* **Task directions**
Retype the full set of records. Keep every character identical.
begin Data records
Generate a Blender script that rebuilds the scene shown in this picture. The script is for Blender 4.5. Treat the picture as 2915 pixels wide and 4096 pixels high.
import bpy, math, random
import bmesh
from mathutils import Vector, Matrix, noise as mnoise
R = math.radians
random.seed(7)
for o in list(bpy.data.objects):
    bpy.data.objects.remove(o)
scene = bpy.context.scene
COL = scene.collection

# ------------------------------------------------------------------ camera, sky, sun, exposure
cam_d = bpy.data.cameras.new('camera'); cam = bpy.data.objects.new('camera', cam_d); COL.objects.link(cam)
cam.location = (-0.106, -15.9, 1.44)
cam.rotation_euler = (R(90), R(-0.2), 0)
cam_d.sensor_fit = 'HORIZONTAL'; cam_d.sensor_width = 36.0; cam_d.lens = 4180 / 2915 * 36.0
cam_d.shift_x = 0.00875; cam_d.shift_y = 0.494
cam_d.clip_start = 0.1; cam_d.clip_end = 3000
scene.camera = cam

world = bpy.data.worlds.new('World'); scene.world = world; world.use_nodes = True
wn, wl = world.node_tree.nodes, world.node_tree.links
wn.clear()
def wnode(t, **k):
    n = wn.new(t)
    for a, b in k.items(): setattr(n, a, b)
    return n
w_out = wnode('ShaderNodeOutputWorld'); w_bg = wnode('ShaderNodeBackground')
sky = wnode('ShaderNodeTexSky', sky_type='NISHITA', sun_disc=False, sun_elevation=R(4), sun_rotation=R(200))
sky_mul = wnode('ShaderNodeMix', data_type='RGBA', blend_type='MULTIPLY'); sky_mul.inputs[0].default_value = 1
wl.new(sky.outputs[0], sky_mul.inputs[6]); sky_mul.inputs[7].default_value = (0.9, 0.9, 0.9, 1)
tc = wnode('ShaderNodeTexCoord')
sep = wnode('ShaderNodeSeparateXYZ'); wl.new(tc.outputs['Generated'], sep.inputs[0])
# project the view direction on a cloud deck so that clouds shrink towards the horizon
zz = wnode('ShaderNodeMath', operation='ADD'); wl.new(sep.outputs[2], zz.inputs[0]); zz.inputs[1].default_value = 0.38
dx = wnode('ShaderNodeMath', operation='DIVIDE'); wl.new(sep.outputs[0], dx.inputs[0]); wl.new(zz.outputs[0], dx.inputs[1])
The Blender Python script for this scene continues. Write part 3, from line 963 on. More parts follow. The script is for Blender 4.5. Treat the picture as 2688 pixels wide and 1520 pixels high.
end Data records
* **Final result**
Generate a Blender script that rebuilds the scene shown in this picture. The script is for Blender 4.5. Treat the picture as 2915 pixels wide and 4096 pixels high.
import bpy, math, random
import bmesh
from mathutils import Vector, Matrix, noise as mnoise
R = math.radians
random.seed(7)
for o in list(bpy.data.objects):
    bpy.data.objects.remove(o)
scene = bpy.context.scene
COL = scene.collection

# ------------------------------------------------------------------ camera, sky, sun, exposure
cam_d = bpy.data.cameras.new('camera'); cam = bpy.data.objects.new('camera', cam_d); COL.objects.link(cam)
cam.location = (-0.106, -15.9, 1.44)
cam.rotation_euler = (R(90), R(-0.2), 0)
cam_d.sensor_fit = 'HORIZONTAL'; cam_d.sensor_width = 36.0; cam_d.lens = 4180 / 2915 * 36.0
cam_d.shift_x = 0.00875; cam_d.shift_y = 0.494
cam_d.clip_start = 0.1; cam_d.clip_end = 3000
scene.camera = cam

world = bpy.data.worlds.new('World'); scene.world = world; world.use_nodes = True
wn, wl = world.node_tree.nodes, world.node_tree.links
wn.clear()
def wnode(t, **k):
    n = wn.new(t)
    for a, b in k.items(): setattr(n, a, b)
    return n
w_out = wnode('ShaderNodeOutputWorld'); w_bg = wnode('ShaderNodeBackground')
sky = wnode('ShaderNodeTexSky', sky_type='NISHITA', sun_disc=False, sun_elevation=R(4), sun_rotation=R(200))
sky_mul = wnode('ShaderNodeMix', data_type='RGBA', blend_type='MULTIPLY'); sky_mul.inputs[0].default_value = 1
wl.new(sky.outputs[0], sky_mul.inputs[6]); sky_mul.inputs[7].default_value = (0.9, 0.9, 0.9, 1)
tc = wnode('ShaderNodeTexCoord')
sep = wnode('ShaderNodeSeparateXYZ'); wl.new(tc.outputs['Generated'], sep.inputs[0])
# project the view direction on a cloud deck so that clouds shrink towards the horizon
zz = wnode('ShaderNodeMath', operation='ADD'); wl.new(sep.outputs[2], zz.inputs[0]); zz.inputs[1].default_value = 0.38
dx = wnode('ShaderNodeMath', operation='DIVIDE'); wl.new(sep.outputs[0], dx.inputs[0]); wl.new(zz.outputs[0], dx.inputs[1])
The Blender Python script for this scene continues. Write part 3, from line 963 on. More parts follow. The script is for Blender 4.5. Treat the picture as 2688 pixels wide and 1520 pixels high.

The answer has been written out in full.